The newly constructed diamond recovery plant is “a lot gentler on the diamonds", provides the "least diamond breakage", and cuts water consumption by 30%.
The plant was opened by Northern Cape Premier Dipuo Peters, De Beers chairperson Nicky Oppenheimer and De Beers Consolidated Mines (DBCM) CEO David Noko.
The treatment plant is one of the investments made by De Beers at Finsch to improve diamond recovery efficiency.
“Importantly, it improves the value of diamonds recovered by liberating diamonds from their host rock in a ‘diamond friendly process’,” the company said in a media release.
The new plant includes the installation of high-pressure roll crushers to replace outdated rod milling.

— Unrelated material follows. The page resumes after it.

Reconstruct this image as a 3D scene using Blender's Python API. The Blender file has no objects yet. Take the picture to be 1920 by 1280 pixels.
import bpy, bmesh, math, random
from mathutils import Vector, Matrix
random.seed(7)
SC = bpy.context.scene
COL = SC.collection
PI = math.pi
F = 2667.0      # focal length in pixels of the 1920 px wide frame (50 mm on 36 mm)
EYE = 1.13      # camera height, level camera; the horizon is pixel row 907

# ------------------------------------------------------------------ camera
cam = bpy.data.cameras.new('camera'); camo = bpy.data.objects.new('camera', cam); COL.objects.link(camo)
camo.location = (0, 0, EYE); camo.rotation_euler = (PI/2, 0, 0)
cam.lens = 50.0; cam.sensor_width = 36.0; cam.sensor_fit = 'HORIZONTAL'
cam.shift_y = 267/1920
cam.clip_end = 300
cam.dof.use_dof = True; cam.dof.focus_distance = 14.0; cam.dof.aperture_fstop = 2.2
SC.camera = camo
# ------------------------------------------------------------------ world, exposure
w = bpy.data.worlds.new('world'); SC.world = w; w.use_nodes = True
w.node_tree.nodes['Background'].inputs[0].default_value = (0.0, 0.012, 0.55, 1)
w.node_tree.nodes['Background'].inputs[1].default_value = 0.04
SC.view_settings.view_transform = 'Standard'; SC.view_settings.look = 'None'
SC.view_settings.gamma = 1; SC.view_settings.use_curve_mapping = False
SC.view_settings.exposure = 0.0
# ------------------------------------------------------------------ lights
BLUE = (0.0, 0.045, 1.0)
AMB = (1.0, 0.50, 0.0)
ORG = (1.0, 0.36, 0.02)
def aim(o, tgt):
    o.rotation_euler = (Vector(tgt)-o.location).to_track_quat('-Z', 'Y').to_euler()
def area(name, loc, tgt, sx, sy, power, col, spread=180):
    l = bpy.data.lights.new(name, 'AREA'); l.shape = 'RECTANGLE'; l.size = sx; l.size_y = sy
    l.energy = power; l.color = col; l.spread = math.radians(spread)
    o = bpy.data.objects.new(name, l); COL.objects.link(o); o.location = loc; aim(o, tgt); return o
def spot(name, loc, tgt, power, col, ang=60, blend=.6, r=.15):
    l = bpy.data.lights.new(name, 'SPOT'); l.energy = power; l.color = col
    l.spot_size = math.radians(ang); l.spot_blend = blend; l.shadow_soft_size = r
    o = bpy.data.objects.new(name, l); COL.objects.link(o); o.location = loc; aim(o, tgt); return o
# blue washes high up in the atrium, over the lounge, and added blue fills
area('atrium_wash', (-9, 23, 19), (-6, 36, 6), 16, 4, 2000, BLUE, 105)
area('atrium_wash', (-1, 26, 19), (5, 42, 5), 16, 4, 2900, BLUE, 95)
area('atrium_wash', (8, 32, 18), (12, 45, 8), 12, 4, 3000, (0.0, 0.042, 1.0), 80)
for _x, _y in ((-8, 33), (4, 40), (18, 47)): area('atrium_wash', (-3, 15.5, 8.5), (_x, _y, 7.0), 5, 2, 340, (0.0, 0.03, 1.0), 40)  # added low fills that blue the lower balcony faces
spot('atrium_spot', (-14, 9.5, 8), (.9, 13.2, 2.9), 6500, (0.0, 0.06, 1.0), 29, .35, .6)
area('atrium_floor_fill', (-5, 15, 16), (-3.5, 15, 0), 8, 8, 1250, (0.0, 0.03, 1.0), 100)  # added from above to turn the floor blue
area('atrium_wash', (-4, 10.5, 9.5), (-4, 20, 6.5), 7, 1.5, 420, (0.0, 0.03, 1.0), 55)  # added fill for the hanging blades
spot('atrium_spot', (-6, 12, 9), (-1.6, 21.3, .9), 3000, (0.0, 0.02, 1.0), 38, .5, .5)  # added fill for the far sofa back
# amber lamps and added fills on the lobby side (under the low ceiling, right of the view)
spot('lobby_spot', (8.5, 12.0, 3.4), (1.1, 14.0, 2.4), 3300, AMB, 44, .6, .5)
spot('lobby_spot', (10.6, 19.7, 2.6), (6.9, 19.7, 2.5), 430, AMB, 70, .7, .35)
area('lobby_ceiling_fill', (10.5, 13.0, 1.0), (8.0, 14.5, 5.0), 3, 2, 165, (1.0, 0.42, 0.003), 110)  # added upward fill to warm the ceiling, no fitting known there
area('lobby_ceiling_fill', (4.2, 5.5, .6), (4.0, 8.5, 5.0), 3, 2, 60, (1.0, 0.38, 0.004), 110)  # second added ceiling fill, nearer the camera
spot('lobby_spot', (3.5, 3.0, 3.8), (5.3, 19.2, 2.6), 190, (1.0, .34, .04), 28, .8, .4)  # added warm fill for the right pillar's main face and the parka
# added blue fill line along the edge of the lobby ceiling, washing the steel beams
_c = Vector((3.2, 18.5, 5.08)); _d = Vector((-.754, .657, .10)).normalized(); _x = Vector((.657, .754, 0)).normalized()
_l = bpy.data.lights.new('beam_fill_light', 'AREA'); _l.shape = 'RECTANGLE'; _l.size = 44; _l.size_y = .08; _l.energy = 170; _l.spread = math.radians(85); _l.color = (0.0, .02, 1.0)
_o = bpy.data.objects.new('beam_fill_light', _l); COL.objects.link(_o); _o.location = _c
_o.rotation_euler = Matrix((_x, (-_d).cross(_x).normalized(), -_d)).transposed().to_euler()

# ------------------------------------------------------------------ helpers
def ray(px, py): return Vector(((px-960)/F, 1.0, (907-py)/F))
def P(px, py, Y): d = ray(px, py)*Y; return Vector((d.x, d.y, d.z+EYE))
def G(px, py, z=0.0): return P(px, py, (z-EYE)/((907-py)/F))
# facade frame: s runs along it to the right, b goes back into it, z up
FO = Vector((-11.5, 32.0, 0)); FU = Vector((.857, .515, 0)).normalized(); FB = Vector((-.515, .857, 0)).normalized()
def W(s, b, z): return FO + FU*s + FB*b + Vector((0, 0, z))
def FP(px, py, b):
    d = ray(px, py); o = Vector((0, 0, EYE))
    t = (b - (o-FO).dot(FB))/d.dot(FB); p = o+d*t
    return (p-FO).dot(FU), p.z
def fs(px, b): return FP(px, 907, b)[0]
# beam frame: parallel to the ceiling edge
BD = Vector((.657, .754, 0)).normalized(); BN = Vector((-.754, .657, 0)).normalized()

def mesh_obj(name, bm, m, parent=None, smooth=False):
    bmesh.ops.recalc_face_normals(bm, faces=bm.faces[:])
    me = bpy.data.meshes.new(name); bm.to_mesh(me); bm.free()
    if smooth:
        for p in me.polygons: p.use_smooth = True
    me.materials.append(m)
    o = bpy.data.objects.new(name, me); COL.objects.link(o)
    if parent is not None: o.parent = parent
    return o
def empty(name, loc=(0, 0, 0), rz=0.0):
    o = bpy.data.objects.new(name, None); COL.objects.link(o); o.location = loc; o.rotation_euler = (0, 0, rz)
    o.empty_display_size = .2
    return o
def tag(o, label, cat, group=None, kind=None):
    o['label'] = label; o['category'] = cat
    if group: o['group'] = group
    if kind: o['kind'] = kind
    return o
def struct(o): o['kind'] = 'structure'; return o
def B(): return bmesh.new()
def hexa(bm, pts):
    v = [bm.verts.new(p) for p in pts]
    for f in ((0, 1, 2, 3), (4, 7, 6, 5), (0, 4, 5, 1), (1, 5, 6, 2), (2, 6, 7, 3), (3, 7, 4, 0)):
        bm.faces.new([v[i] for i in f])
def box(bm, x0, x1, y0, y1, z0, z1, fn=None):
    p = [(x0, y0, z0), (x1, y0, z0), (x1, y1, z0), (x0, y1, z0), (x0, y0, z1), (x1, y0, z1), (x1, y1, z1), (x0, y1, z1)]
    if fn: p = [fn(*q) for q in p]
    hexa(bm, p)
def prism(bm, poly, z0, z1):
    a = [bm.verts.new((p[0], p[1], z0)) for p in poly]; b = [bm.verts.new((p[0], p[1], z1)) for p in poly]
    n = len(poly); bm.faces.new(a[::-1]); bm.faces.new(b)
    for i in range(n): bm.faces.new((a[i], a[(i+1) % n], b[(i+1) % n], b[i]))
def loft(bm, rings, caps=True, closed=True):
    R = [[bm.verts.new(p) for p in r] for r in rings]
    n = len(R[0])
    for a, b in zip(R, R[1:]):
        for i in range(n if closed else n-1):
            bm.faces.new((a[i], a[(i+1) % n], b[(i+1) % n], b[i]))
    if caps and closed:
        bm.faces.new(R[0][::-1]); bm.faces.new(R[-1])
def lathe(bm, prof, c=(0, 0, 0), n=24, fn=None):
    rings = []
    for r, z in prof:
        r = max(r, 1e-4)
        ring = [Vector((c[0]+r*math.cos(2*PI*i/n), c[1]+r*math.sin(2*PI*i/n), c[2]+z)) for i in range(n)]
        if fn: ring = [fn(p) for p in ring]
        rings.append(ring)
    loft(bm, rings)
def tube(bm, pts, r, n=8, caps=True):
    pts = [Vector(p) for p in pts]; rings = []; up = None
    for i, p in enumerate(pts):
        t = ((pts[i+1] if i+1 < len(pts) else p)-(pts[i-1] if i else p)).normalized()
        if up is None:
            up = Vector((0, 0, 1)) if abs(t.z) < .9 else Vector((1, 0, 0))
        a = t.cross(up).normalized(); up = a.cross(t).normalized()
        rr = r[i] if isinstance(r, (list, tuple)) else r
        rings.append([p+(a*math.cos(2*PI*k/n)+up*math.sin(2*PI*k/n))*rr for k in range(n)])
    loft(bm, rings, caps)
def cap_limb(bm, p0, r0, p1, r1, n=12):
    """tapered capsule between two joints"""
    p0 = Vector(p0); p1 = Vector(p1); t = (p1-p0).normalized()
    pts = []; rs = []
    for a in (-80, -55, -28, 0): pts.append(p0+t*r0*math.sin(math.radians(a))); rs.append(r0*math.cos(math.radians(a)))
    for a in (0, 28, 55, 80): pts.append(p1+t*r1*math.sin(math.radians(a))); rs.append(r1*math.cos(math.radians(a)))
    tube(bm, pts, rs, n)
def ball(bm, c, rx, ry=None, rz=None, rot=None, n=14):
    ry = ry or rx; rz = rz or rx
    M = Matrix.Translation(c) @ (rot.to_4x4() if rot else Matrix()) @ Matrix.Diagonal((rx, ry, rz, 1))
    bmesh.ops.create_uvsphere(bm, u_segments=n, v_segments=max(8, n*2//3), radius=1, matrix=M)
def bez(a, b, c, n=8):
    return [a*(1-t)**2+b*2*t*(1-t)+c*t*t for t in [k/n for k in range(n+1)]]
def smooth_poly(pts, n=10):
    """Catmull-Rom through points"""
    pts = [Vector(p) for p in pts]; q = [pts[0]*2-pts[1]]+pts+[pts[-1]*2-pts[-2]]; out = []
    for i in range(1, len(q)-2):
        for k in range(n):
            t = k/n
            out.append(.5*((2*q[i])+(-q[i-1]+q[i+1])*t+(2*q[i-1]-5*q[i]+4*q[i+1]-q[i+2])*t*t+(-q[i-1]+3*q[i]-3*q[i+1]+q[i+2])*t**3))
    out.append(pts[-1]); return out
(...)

The plant has capacity to treat 7,2-million tons of kimberlite a year and is enabling Finsch to produce at a rate of 2,2-million diamond carats a year.
The efficiency improvements have been achieved with the addition of a coarse dense medium separation (DMS) plant and by converting the existing DMS plant to a fines DMS plant.
The upgraded process will ensure that correctly prepared diamond-bearing kimberlite is fed into a new final recovery plant that includes the latest x-ray diamond recovery technology.
De Beers technology research and manufacturing division DebTech installed much of the technology at Finsch.
A new thickener and associated infrastructure has improved internal water recoveries, reducing water consumption from 0,6 m3 per ton treated to 0,4 m3.
Finsch mine, which employs 2 226 people, is itself technologically advanced and has an automated driverless horizontal truck-haulage system in its underground workings.
DBCM has invested R3-billion in South Africa in the past four years.